Jamison $20 million short: report

The Sports Xchange

The prospective new owner of the Phoenix Coyotes reportedly is about $20 million short of the NHL's asking price.

Greg Jamison, a former CEO of the San Jose Sharks, is courting investors to make up the shortfall, The Sporting News reported on July 28.

Jamison, a former San Jose Sharks part-owner, is leading the latest group to bid for the Coyotes, who have been owned by the NHL since the franchise went into bankruptcy in 2009. The NHL wants $170 million for the team.

Recently, the city of Glendale -- which owns Jobing.com Arena, the team's home -- rejected petitions that would have put Jamison's lease agreement to a public vote and delay the sale. The city faces a hearing on that rejection Monday.

The NHL's pursuit of a new owner also has been blocked often by a public-policy advocacy group, the Goldwater Institute. Glendale twice has staved off the group's attempts to torpedo the lease with Jamison.

The Coyotes are coming off a season in which they won the Pacific Division and advanced to the Western Conference finals before falling to eventual NHL champion Los Angeles Kings.

NHL deputy commissioner Bill Daly said the league is still confident the sale would get done and the Coyotes would stay in Glendale.

The sale has held up the signing of Shane Doan, who is an unrestricted free agent. The team's captain, who has played all 17 of his NHL seasons with the franchise, has said he would like to remain with the Coyotes, but not if the team is embroiled in more politics.

Doan reportedly met with Jamison on July 27. No details of that meeting have emerged.

--While most conference finalists are looking for the missing pieces to the puzzle, the Coyotes are just trying to stay alive as a organization and keep the face of the franchise as its captain.

As of mid-July, the Coyotes still didn't have an owner, and captain Shane Doan, who came to Arizona with the franchise in 1996 but had no desire to leave with it, remained in a holding pattern. The unrestricted free agent was hoping that he and the franchise would carry on with four or five more years in the desert.

Doan hoped to know his answer by July 9, but that deadline came and went with no decision on a bid to force a public vote on a Glendale (Ariz.) City Council arena management agreement with prospective owner Greg Jamison.

But as the list of the more than a dozen teams interested in Doan began to trickle out in mid-July (the Los Angeles Kings, San Jose Sharks and Vancouver Canucks) the referendum bid failed.

The Coyotes have already lost Adrian Aucoin, Taylor Pyatt and Ray Whitney to free agency. They have replaced Aucoin with Zbynek Michalek, Pyatt with David Moss, and Whitney with Steve Sullivan -- who will be hard-pressed to match Whitney's 77-point renaissance season from last year.

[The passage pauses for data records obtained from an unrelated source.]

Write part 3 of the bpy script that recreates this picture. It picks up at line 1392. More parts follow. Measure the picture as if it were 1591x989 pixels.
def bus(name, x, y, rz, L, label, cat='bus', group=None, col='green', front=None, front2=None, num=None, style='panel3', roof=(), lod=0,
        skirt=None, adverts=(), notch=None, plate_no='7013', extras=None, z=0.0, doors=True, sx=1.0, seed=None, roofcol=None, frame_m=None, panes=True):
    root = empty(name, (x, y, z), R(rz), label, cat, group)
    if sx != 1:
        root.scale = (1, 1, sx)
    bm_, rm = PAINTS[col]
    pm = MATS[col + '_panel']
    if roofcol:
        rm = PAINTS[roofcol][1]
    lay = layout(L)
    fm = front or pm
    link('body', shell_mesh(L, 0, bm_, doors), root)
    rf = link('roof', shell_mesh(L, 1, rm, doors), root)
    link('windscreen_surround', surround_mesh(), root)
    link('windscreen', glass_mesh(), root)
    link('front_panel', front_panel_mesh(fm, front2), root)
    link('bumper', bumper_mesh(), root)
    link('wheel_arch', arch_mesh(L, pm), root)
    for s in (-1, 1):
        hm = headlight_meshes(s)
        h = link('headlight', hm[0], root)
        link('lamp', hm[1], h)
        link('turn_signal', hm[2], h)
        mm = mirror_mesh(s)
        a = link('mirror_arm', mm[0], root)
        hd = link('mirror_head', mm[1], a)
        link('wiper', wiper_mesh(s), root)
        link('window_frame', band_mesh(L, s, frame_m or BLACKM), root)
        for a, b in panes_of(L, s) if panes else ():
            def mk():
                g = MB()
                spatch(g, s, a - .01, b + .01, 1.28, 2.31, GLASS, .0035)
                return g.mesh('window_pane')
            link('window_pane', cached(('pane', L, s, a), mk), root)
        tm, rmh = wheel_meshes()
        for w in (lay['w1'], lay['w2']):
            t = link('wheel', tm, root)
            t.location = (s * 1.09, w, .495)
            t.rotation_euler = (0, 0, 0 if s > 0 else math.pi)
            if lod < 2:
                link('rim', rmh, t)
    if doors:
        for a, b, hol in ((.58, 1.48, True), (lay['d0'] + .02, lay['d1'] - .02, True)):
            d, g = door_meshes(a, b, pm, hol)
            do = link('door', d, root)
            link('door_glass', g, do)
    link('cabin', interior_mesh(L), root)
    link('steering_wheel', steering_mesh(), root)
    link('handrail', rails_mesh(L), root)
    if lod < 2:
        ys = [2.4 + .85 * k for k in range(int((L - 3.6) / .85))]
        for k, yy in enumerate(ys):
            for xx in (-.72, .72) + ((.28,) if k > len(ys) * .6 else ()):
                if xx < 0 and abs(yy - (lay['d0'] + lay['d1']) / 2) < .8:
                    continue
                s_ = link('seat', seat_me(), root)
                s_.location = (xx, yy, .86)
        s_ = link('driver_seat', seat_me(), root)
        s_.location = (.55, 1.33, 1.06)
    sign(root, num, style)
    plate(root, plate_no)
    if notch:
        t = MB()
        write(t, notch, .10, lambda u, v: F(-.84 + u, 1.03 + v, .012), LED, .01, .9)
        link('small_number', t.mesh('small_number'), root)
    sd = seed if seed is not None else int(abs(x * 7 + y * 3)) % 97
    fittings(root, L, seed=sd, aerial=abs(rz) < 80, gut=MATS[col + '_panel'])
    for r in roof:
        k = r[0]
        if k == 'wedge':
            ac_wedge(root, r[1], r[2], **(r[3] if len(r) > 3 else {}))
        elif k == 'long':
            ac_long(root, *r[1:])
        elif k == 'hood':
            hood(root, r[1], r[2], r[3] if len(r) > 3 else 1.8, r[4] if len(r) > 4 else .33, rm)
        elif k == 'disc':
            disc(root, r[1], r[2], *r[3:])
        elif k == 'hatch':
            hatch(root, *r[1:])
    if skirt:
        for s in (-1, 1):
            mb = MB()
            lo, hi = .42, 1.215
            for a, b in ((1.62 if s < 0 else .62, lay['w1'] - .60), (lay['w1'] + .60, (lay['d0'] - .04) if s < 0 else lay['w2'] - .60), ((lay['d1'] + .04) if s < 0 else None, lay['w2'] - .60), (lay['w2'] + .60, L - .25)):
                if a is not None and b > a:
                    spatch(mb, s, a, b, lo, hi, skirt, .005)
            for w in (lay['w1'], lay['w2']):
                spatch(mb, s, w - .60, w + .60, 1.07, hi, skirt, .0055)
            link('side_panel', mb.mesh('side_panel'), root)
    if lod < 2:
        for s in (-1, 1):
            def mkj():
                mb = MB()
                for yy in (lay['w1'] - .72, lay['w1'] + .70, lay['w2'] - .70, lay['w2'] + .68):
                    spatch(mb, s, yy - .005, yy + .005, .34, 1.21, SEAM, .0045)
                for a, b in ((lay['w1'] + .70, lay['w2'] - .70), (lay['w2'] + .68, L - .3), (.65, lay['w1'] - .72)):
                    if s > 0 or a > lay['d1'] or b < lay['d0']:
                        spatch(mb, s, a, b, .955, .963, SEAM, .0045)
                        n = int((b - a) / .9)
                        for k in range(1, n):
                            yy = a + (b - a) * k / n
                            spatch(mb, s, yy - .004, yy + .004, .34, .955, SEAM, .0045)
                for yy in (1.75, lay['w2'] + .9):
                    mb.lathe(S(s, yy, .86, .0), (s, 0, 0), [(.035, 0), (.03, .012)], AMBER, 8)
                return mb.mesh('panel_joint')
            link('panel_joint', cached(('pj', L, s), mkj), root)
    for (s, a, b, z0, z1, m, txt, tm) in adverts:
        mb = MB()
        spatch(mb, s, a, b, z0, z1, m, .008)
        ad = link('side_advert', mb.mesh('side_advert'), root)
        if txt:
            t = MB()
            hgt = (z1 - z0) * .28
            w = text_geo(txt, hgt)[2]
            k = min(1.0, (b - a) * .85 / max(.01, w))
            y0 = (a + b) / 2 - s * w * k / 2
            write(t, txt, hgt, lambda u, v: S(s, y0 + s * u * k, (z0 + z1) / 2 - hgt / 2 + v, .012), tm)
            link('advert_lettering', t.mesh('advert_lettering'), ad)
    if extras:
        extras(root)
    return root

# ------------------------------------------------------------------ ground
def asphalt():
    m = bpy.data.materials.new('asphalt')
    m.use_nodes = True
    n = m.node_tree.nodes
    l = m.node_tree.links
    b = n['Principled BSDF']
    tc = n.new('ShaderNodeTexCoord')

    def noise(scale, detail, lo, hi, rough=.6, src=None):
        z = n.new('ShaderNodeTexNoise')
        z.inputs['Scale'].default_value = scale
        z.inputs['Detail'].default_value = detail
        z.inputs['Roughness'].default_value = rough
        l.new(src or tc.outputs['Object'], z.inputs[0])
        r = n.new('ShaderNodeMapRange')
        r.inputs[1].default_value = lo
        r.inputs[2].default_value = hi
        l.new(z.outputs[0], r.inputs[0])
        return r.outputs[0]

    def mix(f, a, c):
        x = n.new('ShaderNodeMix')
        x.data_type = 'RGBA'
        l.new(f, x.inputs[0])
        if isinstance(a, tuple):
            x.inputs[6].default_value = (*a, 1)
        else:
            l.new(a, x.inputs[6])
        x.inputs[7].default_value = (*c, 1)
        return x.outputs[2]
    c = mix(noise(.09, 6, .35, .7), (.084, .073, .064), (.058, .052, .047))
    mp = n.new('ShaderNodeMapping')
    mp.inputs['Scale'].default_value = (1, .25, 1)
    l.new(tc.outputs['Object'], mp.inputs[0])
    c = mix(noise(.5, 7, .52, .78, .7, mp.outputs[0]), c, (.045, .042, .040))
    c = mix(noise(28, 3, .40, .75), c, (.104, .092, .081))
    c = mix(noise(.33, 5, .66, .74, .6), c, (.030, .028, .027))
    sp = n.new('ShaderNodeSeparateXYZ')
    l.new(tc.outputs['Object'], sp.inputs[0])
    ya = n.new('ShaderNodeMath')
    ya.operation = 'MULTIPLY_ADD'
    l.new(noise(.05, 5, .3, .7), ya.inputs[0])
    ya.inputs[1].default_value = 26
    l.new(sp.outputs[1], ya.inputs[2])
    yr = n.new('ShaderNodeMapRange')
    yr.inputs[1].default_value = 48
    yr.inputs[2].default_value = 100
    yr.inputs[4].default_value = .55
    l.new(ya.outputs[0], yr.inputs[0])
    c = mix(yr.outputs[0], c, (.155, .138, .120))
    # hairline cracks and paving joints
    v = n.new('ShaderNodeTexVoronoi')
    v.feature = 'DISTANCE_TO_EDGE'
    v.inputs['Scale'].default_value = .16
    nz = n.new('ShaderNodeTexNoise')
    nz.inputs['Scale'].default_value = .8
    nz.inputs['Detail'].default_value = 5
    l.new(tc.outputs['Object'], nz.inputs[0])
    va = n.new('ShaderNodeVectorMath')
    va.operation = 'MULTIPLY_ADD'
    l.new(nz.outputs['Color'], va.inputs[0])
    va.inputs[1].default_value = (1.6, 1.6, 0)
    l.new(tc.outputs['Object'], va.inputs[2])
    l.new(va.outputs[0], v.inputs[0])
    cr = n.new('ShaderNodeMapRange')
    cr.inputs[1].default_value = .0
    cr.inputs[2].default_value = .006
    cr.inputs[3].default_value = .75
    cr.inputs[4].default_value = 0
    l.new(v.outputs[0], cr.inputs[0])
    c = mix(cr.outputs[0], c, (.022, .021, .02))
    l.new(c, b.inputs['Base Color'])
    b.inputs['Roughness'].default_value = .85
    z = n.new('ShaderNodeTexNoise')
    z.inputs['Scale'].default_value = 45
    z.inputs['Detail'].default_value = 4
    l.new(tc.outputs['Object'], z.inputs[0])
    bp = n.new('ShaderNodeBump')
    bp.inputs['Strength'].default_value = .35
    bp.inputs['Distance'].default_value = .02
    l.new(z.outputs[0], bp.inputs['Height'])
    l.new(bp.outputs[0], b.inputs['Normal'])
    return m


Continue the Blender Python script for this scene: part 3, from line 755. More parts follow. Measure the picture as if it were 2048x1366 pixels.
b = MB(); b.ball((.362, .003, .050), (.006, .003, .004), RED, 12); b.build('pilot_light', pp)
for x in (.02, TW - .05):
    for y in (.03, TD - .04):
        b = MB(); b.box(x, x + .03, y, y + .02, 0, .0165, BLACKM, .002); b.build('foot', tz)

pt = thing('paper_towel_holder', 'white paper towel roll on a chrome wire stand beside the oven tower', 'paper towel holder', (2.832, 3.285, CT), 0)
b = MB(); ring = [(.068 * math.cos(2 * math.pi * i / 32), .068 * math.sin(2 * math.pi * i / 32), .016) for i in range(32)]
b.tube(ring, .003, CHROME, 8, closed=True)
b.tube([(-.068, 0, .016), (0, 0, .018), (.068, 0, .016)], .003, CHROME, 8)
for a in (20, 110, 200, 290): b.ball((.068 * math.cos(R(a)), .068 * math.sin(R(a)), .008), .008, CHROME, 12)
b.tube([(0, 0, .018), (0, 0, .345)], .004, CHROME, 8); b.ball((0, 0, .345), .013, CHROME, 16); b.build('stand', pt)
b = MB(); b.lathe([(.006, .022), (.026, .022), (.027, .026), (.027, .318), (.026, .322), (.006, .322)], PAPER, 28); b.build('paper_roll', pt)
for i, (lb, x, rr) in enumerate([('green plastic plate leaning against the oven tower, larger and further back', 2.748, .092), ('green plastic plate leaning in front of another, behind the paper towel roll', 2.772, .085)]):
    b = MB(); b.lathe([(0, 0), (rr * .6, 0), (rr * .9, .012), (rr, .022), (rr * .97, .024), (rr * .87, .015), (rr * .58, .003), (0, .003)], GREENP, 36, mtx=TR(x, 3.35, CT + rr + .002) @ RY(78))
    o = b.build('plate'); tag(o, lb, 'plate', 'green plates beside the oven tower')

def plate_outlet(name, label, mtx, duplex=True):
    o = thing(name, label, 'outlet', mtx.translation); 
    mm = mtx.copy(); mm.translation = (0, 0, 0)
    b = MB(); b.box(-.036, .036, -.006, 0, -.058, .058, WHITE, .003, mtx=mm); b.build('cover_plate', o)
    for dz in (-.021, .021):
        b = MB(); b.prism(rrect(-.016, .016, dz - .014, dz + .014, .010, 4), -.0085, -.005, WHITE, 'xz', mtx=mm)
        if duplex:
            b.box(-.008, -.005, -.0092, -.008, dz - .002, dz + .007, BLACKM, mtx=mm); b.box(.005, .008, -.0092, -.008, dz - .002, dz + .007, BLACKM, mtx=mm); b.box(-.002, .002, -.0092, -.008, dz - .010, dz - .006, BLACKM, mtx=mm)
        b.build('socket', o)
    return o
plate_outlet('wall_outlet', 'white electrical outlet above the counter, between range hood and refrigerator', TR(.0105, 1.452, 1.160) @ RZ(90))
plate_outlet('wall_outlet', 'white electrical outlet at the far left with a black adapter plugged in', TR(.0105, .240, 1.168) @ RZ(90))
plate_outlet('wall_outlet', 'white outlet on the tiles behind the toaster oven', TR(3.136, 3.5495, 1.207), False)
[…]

There are also plans to add firepower up front using assets at both the NHL and farm levels.

But replacing Doan, the heart and soul of the team and far and away the most popular Coyote, is a different matter. Losing him would represent a huge step backward following the most successful season in franchise history. Losing Doan to a division rival like the Kings or Sharks would be akin to the NBA's Phoenix Suns trading franchise star Steve Nash to the hated Los Angeles Lakers.

Doan wants to stay in Arizona. He has put down roots there, owns a sprawling ranch, and his family has no desire to leave. However, he's not willing to sign a one-year contract, and at the age of 36, he is looking to sign one more long-term deal to cap his career. He is coming off the kind of season after which he can command $5 million-plus (22 goals, 28 assists) and sign with a team that can contend for a Stanley Cup -- a pretty good consolation prize if he has to say goodbye to the desert.